Questa è una pessima classe dirigente» ha tuonato Buontempo, che ha anche annunciato di voler attendere la decisione dei magistrati per poter poi decidere sul ricorso. Ma intanto, con il passare delle ore, l’ansia e la tensione sono diventate quasi palpabili. Volti tirati, musi lunghi e tanta stanchezza tanto che qualcuno si è persino addormentato sprofondato nelle poltrone della sala d’attesa.
Poi intorno alle 16, l’umore nel salone è cambiato. I volti tirati hanno lasciato il posto ai sorrisi. E non sono mancati buffetti e pacche rassicuranti sulle spalle. Ma è stato necessario attendere ancora una novantina di minuti per avere l’ufficialità della notizia evidentemente già trapelata. Piccone e Di Pasquale sono rimasti nell’ufficio di presidenza 2-3 minuti, giusto il tempo per notificargli le decisioni dei magistrati.
All’uscita quel pollice alzato di Di Pasquale è stato eloquente più di ogni parola. I due sono stati accolti da un applauso liberatorio.
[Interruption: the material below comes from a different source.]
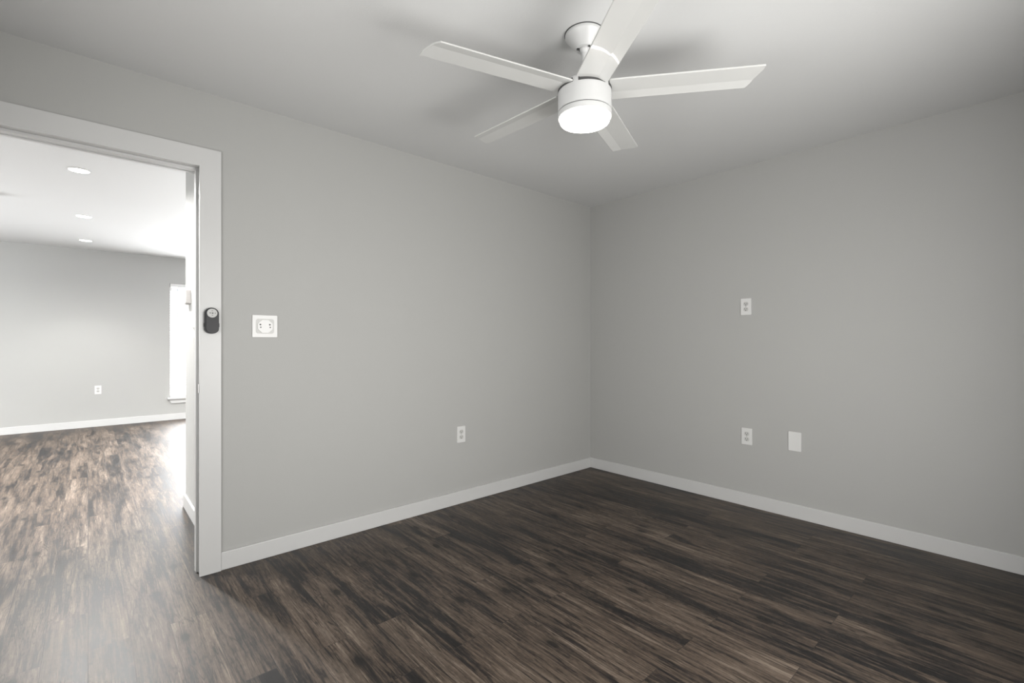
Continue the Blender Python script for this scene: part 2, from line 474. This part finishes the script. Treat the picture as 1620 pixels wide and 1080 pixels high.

Abbracci, sorrisi distesi, persino qualche lacrima e un «Viva Piccone». I magistrati hanno controllato solo parte delle 267 firme “ritenute irregolari”. Un controllo che si è fermato quando il numero delle firme valide (quelle per le quali sono state accolte le giustificazioni portate) si è fermato a quota 1.750, ovvero 5 in più di quelle previste.
«Un travaglio inutile, dovuto forse a decisioni prese in maniera affrettata dalla commissione elettorale», ha commentato Piccone. «Resta il rammarico per la brutta immagine che dell’abruzzo hanno offerto i ben noti giustizieri da strapazzo». «Nonostante l’inquietante presenza di Di Pietro» ha detto Andrea Pastore «i magistrati hanno dimostrato di avere una tempra ben diversa da quella dell’ex pm molisano».
«Eravamo fiduciosi» ha commentato il senatore Fabrizio Di Stefano ammettendo la presenza di «formalismi non ottemperati, ma poi sistemati. Resta comunque il fatto che sarebbe stato meglio evitare questo strascico polemico». Per Gaetano Quagliariello, vicepresidente dei senatori Pdl, «quel che resta è il clima di caccia alle streghe che sta trasformando la lotta politica in Abruzzo in una corrida fatta di sospetti e denunce». Soddisfatto da Roma Chiodi: «La Regione non ha bisogno di atteggiamenti distruttivi».